Ahead of this event, analysts expect this travel services provider to report a profit of $2.72 per share, up 47.8% from $1.84 per share in the year-ago quarter. The company has topped Wall Street’s bottom-line estimates in three of the last four quarters, while missing on another occasion. In Q3, its EPS of $7.03 exceeded the consensus estimates by 7.7.
For the current fiscal year, ending in December, analysts expect EXPE to report a profit of $12.54 per share, up 33.3% from $9.41 per share in fiscal 2024. Its EPS is expected to further grow 25.3% year-over-year to $15.71 in fiscal 2026.

EXPE has soared 62.3% over the past 52 weeks, notably outperforming both the S&P 500 Index's ($SPX) 17.7% return and the State Street Consumer Discretionary Select Sector SPDR ETF’s (XLY) 11.6% uptick over the same time period.

On Nov. 6, EXPE delivered better-than-expected Q3 earnings results, and its shares surged 17.6% in the following trading session.
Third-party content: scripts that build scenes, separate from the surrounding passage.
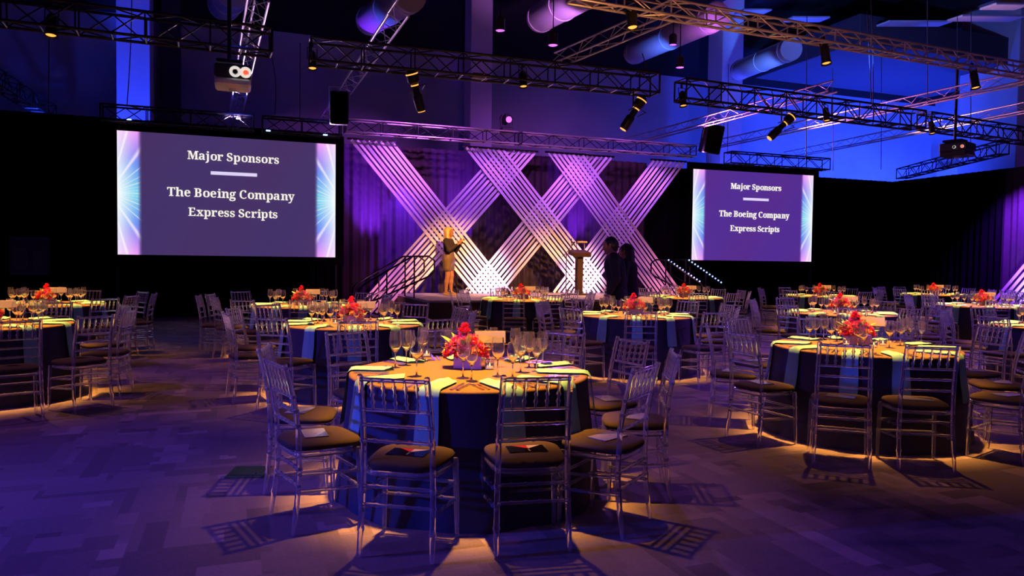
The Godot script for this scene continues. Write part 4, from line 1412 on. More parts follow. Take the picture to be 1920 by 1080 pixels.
func make_arrangement() -> Node3D:
	var r := RandomNumberGenerator.new()
	r.seed = 21
	var t := Node3D.new()
	var m := MB.new()
	var o := Vector2(0.09, 0.06)
	# a square glass block vase, hollow
	m.box(Vector3(0, 0.006, 0), Vector3(0.19, 0.012, 0.13), 0.002)
	for e in [[Vector3(-0.09, 0.05, 0), Vector3(0.01, 0.076, 0.13)], [Vector3(0.09, 0.05, 0), Vector3(0.01, 0.076, 0.13)], [Vector3(0, 0.05, -0.06), Vector3(0.17, 0.076, 0.01)], [Vector3(0, 0.05, 0.06), Vector3(0.17, 0.076, 0.01)]]:
		m.box(e[0], e[1], 0.001)
	pt("vase", m, M.vase, t)
	m = MB.new()
	m.box(Vector3(0, 0.045, 0), Vector3(0.155, 0.062, 0.095), 0.01)
	pt("moss_block", m, M.stem, t)
	var bl := []
	for k in 3: bl.append(bloom_mesh(30 + k))
	var spots := [[-0.06, 0.17, 0.05, 0.046, 1], [-0.115, 0.14, 0.03, 0.042, 0], [-0.02, 0.185, 0.0, 0.05, 2], [0.035, 0.17, 0.045, 0.045, 1], [0.055, 0.14, -0.03, 0.044, 2], [-0.05, 0.21, -0.03, 0.044, 1], [-0.035, 0.275, -0.01, 0.034, 0], [-0.055, 0.25, 0.0, 0.03, 0], [-0.015, 0.25, 0.015, 0.028, 0], [-0.13, 0.10, 0.075, 0.036, 0], [-0.09, 0.12, 0.095, 0.034, 1], [-0.15, 0.14, -0.03, 0.034, 3], [0.0, 0.14, 0.09, 0.038, 2], [0.09, 0.11, 0.07, 0.032, 0], [0.115, 0.09, 0.03, 0.03, 1], [-0.10, 0.18, -0.03, 0.04, 1], [0.01, 0.20, 0.03, 0.036, 2], [0.07, 0.16, 0.02, 0.034, 3], [-0.16, 0.10, 0.02, 0.03, 3], [0.10, 0.12, -0.05, 0.032, 1], [-0.03, 0.15, 0.075, 0.042, 1], [-0.085, 0.155, 0.0, 0.046, 2], [0.03, 0.19, -0.03, 0.042, 0], [-0.11, 0.16, 0.06, 0.034, 2], [0.06, 0.12, 0.085, 0.034, 3], [-0.055, 0.10, 0.10, 0.032, 0], [0.08, 0.15, 0.045, 0.036, 1]]
	for q in spots:
		var b := Basis(Vector3.UP, r.randf() * TAU)
		var dir := Vector3(q[0], 0.12, q[2]).normalized()
		b = Basis(Quaternion(Vector3.UP, dir)) * b
		part("bloom", bl[r.randi() % 3], M["bloom%d" % q[4]], t, Vector3(q[0], q[1], q[2]), b.scaled(Vector3.ONE * q[3]))
	var lf := [leaf_mesh(0.45), leaf_mesh(0.3)]
	for k in 22:
		var a := TAU * k / 22.0 + r.randf_range(-0.2, 0.2)
		var h := r.randf_range(0.06, 0.15)
		var l := r.randf_range(0.07, 0.13)
		var b := Basis(Vector3.UP, a) * Basis(Vector3.RIGHT, r.randf_range(-0.9, 0.15))
		part("leaf", lf[k % 2], M.leaf if k % 3 else M.leaf_dark, t, Vector3(sin(a) * 0.08 - 0.02, h, cos(a) * 0.06), b.scaled(Vector3.ONE * l))
	for k in 8:
		var q: Array = spots[k]
		m = MB.new()
		m.tube([Vector3(q[0] * 0.3, 0.06, q[2] * 0.3), Vector3(q[0], q[1], q[2])], 0.003, 5)
		pt("stem", m, M.stem, t)
	return t

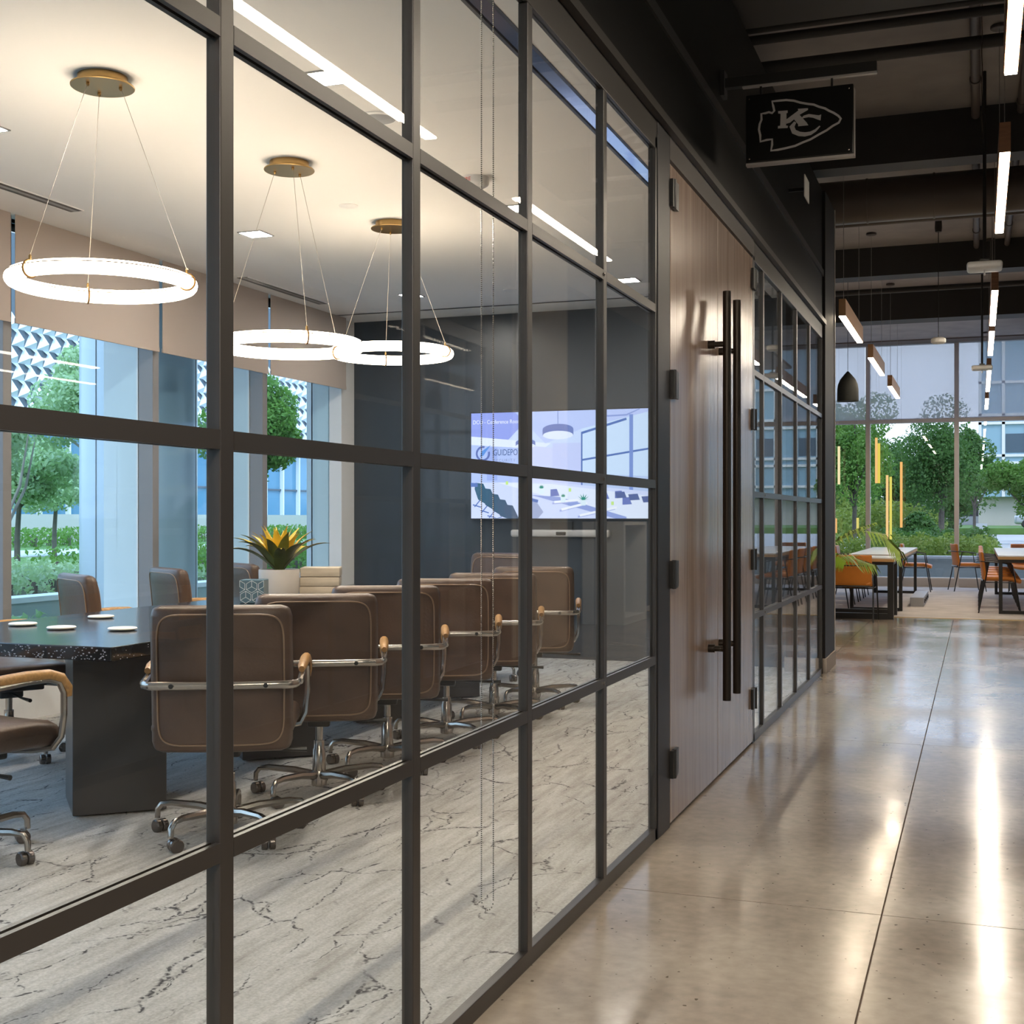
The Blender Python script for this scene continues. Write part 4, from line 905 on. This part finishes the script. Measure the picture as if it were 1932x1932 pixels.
# ================================================================== OUTSIDE
GRASS = mat('lawn_green', (.12, .24, .05), .9, noise=.4, nscale=1.5)
PAVE = mat('pale_pavement', (.50, .50, .49), .85, noise=.1, nscale=.4)
skind(B(-140, 120, 24.05, 260, -.10, -.005).build('ground_road', PAVE), 'pale road and forecourt beyond the far window', 'ground')
skind(B(-140, -5.9, -60, 24.05, -.10, -.005).build('ground_path', PAVE), 'pale path outside the meeting room', 'ground')
skind(B(7.2, 120, -60, 24.05, -.10, -.005).build('ground_east', PAVE), 'pale pavement on the east side', 'ground')
skind(B(-15, 40, 40, 51, -.02, .02).build('lawn_strip', GRASS), 'green lawn strip beyond the hedge', 'lawn')
skind(B(-30, 60, 98, 140, -.02, .45).build('lawn_bank', GRASS), 'green grass bank beyond the road', 'lawn')
skind(B(-40, -12, 8, 60, -.02, .30).build('lawn_terrace', GRASS), 'raised lawn outside the meeting room', 'lawn')
skind(B(-25, -21, 8, 60, .30, .32).build('path_terrace', PAVE), 'pale path across the lawn outside the meeting room', 'path')
skind(B(-12, -8.5, 2, 60, 0, .42).build('planting_bed', mat('bed_soil', (.06, .07, .03), .9)), 'raised planting bed outside the meeting room', 'bed')
PW = mat('grey_render', (.46, .50, .48), .8)
t = thing('planter_wall_left', 'low grey planter wall with white coping outside the meeting room', 'wall', (-8.4, 20, 0)); B(-.1, .1, -18, 30, 0, .45).build('wall_body', PW, t); B(-.14, .14, -18, 30, .45, .50).build('coping', WHITE, t)
t.name = 'planter_wall'
t = thing('planter_wall', 'low grey planter wall with white coping outside the far window', 'wall', (0, 26.0, 0)); B(-8.3, 14, 0, .2, 0, .44).build('wall_body', PW, t); B(-8.3, 14, -.04, .24, .44, .49).build('coping', WHITE, t)
rng = np.random.default_rng(5)
def leaves(centers, radii, n, size, name, m, parent, flat=1.0, shell=.55):
    """n small leaf quads scattered in the shells of blobs; one mesh"""
    c = np.array(centers); r = np.array(radii); k = rng.integers(0, len(c), n)
    d = rng.normal(size=(n, 3)); d /= np.linalg.norm(d, axis=1)[:, None]
    rad = (shell+(1-shell)*rng.random(n)**.6)[:, None]
    p = c[k]+d*rad*r[k]
    nr = d*.8+rng.normal(size=(n, 3))*.7; nr /= np.linalg.norm(nr, axis=1)[:, None]
    t_ = np.cross(nr, rng.normal(size=(n, 3))); t_ /= np.linalg.norm(t_, axis=1)[:, None]; b = np.cross(nr, t_)
    s_ = size*(.6+.8*rng.random(n))[:, None]
    v = np.empty((n, 4, 3)); v[:, 0] = p-t_*s_; v[:, 1] = p+b*s_*.55; v[:, 2] = p+t_*s_; v[:, 3] = p-b*s_*.55
    me = bpy.data.meshes.new(name); me.vertices.add(4*n); me.vertices.foreach_set('co', v.ravel())
    me.loops.add(4*n); me.loops.foreach_set('vertex_index', np.arange(4*n)); me.polygons.add(n)
    me.polygons.foreach_set('loop_start', np.arange(n)*4); me.polygons.foreach_set('loop_total', np.full(n, 4))
    me.materials.append(m); me.update(calc_edges=True); me.validate()
    o = bpy.data.objects.new(name, me); COL.objects.link(o); o.parent = parent; o['kind'] = 'stuff'; return o
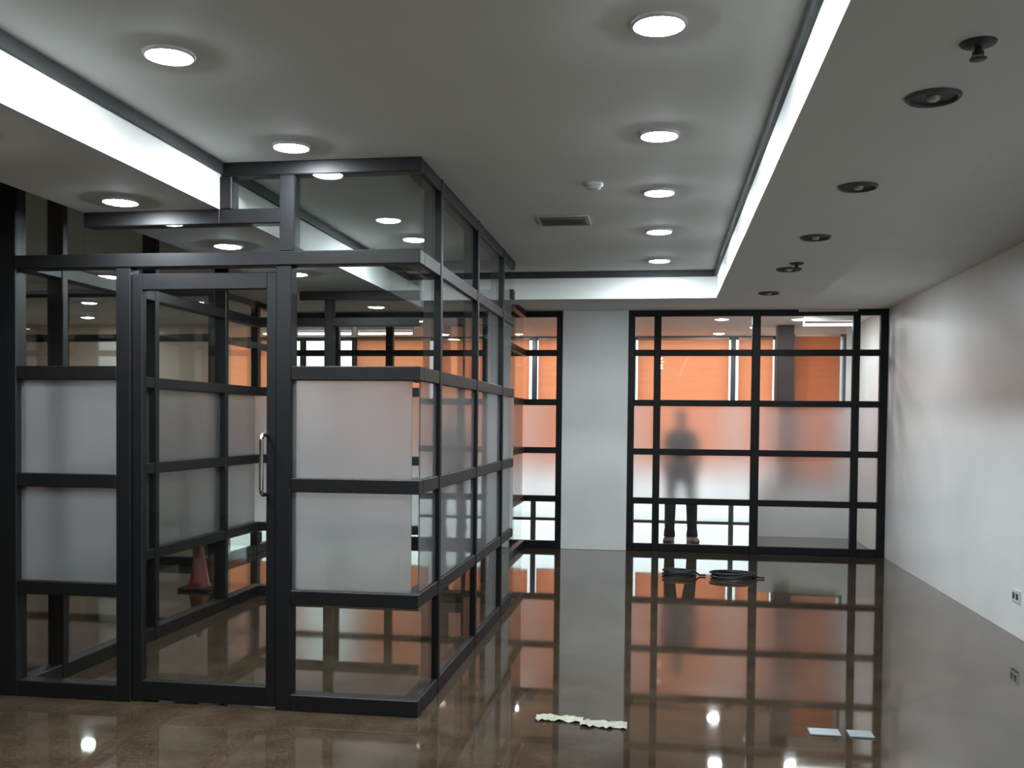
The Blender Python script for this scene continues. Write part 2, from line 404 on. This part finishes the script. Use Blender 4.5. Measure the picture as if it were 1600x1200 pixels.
nm = {3: 'far left street window seen through the booth', 1: 'outermost left street window', 4: 'street window behind the booth',
      5: 'street window left of the mullion behind the narrow partition', 6: 'street window right of the mullion behind the narrow partition',
      7: 'wide street window behind the standing person', 8: 'narrow street window beside the dark column', 2: 'half width street window left of the booth'}
for i, (a, b) in enumerate(zip(mull, mull[1:]), 1):
    if i in (3, 9): continue
    blind(a+.07, b-.07, FY-.05, ZC-.02, .76+.012*(i % 3), 'orange roller blind on the %s' % nm[i])
# window right of the column
fr = boxes('window_10', [(1.74, 1.77, 13.50, 13.6, 0.76, 2.70), (2.385, 2.42, 13.50, 13.6, 0.76, 2.70), (1.77, 2.385, 13.5, 13.6, 0.76, 0.79), (1.77, 2.385, 13.5, 13.6, 2.67, 2.70)], MT['alu'], None, .003)
fr['kind'] = 'structure'
boxes('pane', [(1.77, 2.385, 13.56, 13.568, 0.79, 2.67)], MT['glass'], fr)
blind(1.76, 2.335, 13.46, 2.70, 0.78, 'orange roller blind right of the dark column, near the right corner')

# ------------------------------------------------------------------ ceiling fittings
def downlight(x, y, z, lit, label, group, power=1.0):
    t = thing('downlight', label, 'ceiling light', (x, y, z), group)
    k = 1 if lit else .93
    lathe('trim_ring', [(.079*k, -.002), (.080*k, -.010), (.085*k, -.013), (.092*k, -.008), (.094*k, 0)], MT['ring'] if lit else MT['dull'], t)
    if lit:
        lathe('lens', [(.0, -.022), (.03, -.0205), (.060, -.016), (.075, -.011), (.080, -.003)], MT['lamp'] if power == 1 else MT['lamp2'], t, n=20)
    else:
        lathe('recess_shade_disc', [(.072, -.003), (.045, -.0022), (.022, -.0025)], MT['dark'], t)  # flat disc, the shade of a recess put into its dark colour
        lathe('dead_bulb', [(.022, -.001), (.021, -.010), (.012, -.016), (0, -.018)], MT['ring'], t, n=16)
    return t
words = ['nearest', 'second', 'third', 'fourth', 'fifth', 'farthest']
for i, y in enumerate((2.1, 3.30, 4.56, 5.68, 6.83, 8.05)):
    downlight(-.02, y, ZC, True, '%s lit downlight of the long bright row in the raised ceiling' % words[i], 'lit downlights in the raised ceiling')
for i, (y, w) in enumerate(((2.15, 'nearest'), (3.36, 'very bright'), (4.55, 'last'))):
    downlight(-1.77, y, ZC, True, '%s lit downlight of the row in front of the booth, raised ceiling' % w, 'lit downlights in the raised ceiling')
downlight(-1.77, 6.95, ZC, True, 'lit downlight in the raised ceiling inside the booth', 'lit downlights in the raised ceiling')
for i, (y, w) in enumerate(((3.35, 'nearest'), (4.56, 'in front of the booth'), (5.79, 'just inside the booth'), (6.94, 'deep inside the booth'))):
    downlight(-2.66, y, ZS, True, 'lit downlight in the left dropped ceiling border, %s' % w, 'lit downlights in the left dropped border')
for i, (y, w) in enumerate(((3.41, 'nearest'), (4.64, 'second'), (5.86, 'third'), (7.04, 'fourth, beside the small sprinkler'), (8.30, 'farthest'))):
    downlight(.87, y, ZS, False, 'unlit downlight in the right dropped ceiling border, %s' % w, 'unlit downlights in the right dropped border')
for (x, y, w) in ((-3.59, 11.95, 'seen through the booth above the far partition'), (-2.12, 14.55, 'at the head of the narrow partition'),
                  (.83, 14.55, 'near the orange blinds behind the large partition'), (.75, 12.59, 'just behind the top of the large partition'),
                  (1.69, 12.65, 'above the dark column near the right corner'), (1.715, 12.07, 'nearest the tube lamp behind the large partition'),
                  (-5.07, 12.2, 'far away left of the booth door handle'), (-5.16, 8.44, 'left of the booth, near its head rail'),
                  (-6.45, 10.4, 'upper of two small ones far left'), (-7.40, 11.9, 'lower of two small ones far left')):
    downlight(x, y, ZC, True, 'lit ceiling downlight %s' % w, 'lit downlights beyond the booth', .8)
for x, y, w in ((-.75, 9.6, 'left one hidden behind the far dropped border'), (1.25, 9.7, 'right one hidden behind the far dropped border'),
                (-.02, .95, 'long row, above the camera'), (-.02, -.25, 'long row, behind the camera'),
                (-1.77, .95, 'booth row, above the camera'), (-1.77, -.25, 'booth row, behind the camera')):
    downlight(x, y, ZC, True, 'lit downlight of the room, %s' % w, 'lit downlights out of view')
def sprinkler(x, y, z, label):
    t = thing('sprinkler', label, 'sprinkler', (x, y, z), 'ceiling sprinklers')
    lathe('cover_plate', [(.0, -.012), (.03, -.012), (.046, -.006), (.05, 0)], MT['dark'], t, n=24)
    lathe('stem', [(.010, -.012), (.010, -.024), (.016, -.026), (.016, -.032), (0, -.033)], MT['dark'], t, n=12)
    lathe('deflector', [(.0, -.048), (.022, -.048), (.024, -.045), (0, -.044)], MT['dark'], t, n=16)
    for sx in (-1, 1): tube('frame_arm', [(sx*.010, 0, -.030), (sx*.016, 0, -.038), (sx*.006, 0, -.046)], .003, MT['dark'], t, 6)
sprinkler(.87, 2.95, ZS, 'dark ceiling sprinkler nearest, in the right dropped ceiling border')
sprinkler(.89, 6.80, ZS, 'small far ceiling sprinkler in the right dropped ceiling border')
t = thing('smoke_detector', 'small round smoke detector on the raised ceiling', 'smoke detector', (-.376, 5.45, ZC))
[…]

The company’s revenue grew 8.7% year-over-year to $4.4 billion, topping analyst expectations by 2.6%. Moreover, its adjusted EPS increased 23.5% from the year-ago quarter to $7.57, notably exceeding Wall Street's forecast of $7.21.
Wall Street analysts are moderately optimistic about EXPE’s stock, with a "Moderate Buy" rating overall. Among 36 analysts covering the stock, 12 recommend "Strong Buy," one indicates a "Moderate Buy,” and 23 suggest "Hold.” While the company is trading above its mean price target of $273.26, its Street-high price target of $350 suggests an 18.1% potential upside from the current levels.